Eher nebenbei erwähnt Hans Woller in seiner jüngst erschienenen Mussolini-Biografie die Parallele zwischen der Radikalität des populären Nationalisten Giuseppe Garibaldi ("Rom oder der Tod") und dem unbedingten Eroberungswillen des "ersten Faschisten" Benito Mussolini.
Aber unterschwellig zieht sich der Hinweis auf diese Parallele wie ein roter Faden durch dieses Buch, das weit mehr ist als eine Biografie des "Duce" und Erfinders der totalitären Massendiktatur: nämlich eine luzide Analyse der zentralen ideologischen Innovation, die der Faschismus nun einmal war - oder sollte man nicht besser sagen: ist?

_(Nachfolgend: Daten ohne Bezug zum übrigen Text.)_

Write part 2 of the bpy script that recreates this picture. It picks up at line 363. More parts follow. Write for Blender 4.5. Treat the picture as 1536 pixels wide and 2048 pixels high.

Denn was den Faschismus ausmacht - dieses Gemisch aus Allmachts- und Gewaltfantasien, nationaler Selbstüberschätzung, universalem Heilsversprechen und identitärem Rassismus, gepaart mit einer permanenten Inszenierung von Politik als Trommelfeuer auf immer neue Gegner - ist wohl nicht auf die im Frühjahr 1945 zu Ende gehende Epoche beschränkt.
Woller beschreibt Mussolini als Person, in der sich all diese Merkmale des Faschismus fokussieren. Mal gab sich der Duce autoritär-konservativ, mal als radikaler Revolutionär, der keinen Stein auf dem anderen und keinen Menschen so lassen wollte, wie er war.
Mussolini, der Mythomane
Mal gehörte er zu den zögerlich Abwartenden, mal zu den radikalen Umwälzern, aber immer war er ein Taktiker, der Gefahren früher als andere witterte und sich der Gegner, die ihm gefährlich werden konnten, auf brutale Art entledigte - und dies betraf vor allem die, mit denen er die sozialistischen Wurzeln seines Welt- und Menschenbildes einst geteilt hatte.
Vor allem aber war Mussolini ein Mythomane: Sich selbst stilisierte er, im Wissen um die Macht der Bilder und darin seiner Zeit voraus, als virile und omnipotente Persönlichkeit, und in der gleichzeitig drohenden und lockenden Diktion seiner Reden machte er aus Banalitäten weltgeschichtliche Ereignisse.
Ein solches Ereignis war der zum Gründungsmythos der "Bewegung" erhobene Marsch auf Rom im Oktober 1922, mit dem Garibaldis 20. September 1870 wiederauferstehen sollte: Tatsächlich jedoch reiste Mussolini im Nachtzug aus Mailand an, während der Tross seiner Schwarzhemden im Regen der römischen Campagna unschlüssig ausharrte.
Einen Auszug aus der Biografie stellt der Verlag hier zur Verfügung.
Hans Wollers biografische Studie erlaubt nicht nur hier einen nüchternen Blick hinter die Kulissen der faschistischen Liturgie, deren Auftakt nicht erst der sagenumwobene Marsch auf Rom war. Zu Recht weist der Autor darauf hin, dass die Ridikülisierung des Diktators die Zwillingsschwester seiner Dämonisierung ist und ebenso wie Empörung oder Empathie jegliche vertiefte Erkenntnis über diesen unheimlich-banalen Gewaltherrscher verhindert.
Aus deutscher Perspektive ist das mit "Addis Abeba, 5. Mai 1936. Der Imperialist" überschriebene Kapitel besonders erhellend, weil es Mussolini, noch vor jedem Schulterschluss mit Hitler, als grausamen Kolonialherrn in Ostafrika zeigt, der quasi im Schatten zentraleuropäischer Spannungen seinen eigenen schmutzigen Krieg führt und seine Weltmachtträume zu verwirklichen sucht; dass er damit eine unselige Tradition der liberalen Monarchie fortführte, macht den Rassismus gegenüber den Afrikanern und seine Befehle zum Giftgaseinsatz nicht weniger schlimm.
Indem Woller jedes einzelne der Kapitel mit einem Ort, einem Schlüsseldatum und einer Charakterisierung betitelt, zeichnet er eine biografische Parabel, die im Juli 1883 im Geburtsort Predappio ihren Ausgang nimmt und sich über Trient, Reggio Emilia, Rom, München und Berlin nach Menaggio am Comer See erstreckt, wo der eineinhalb Jahre zuvor entmachtete Mussolini am 25. April 1945 in die Hände kommunistischer Partisanen geriet.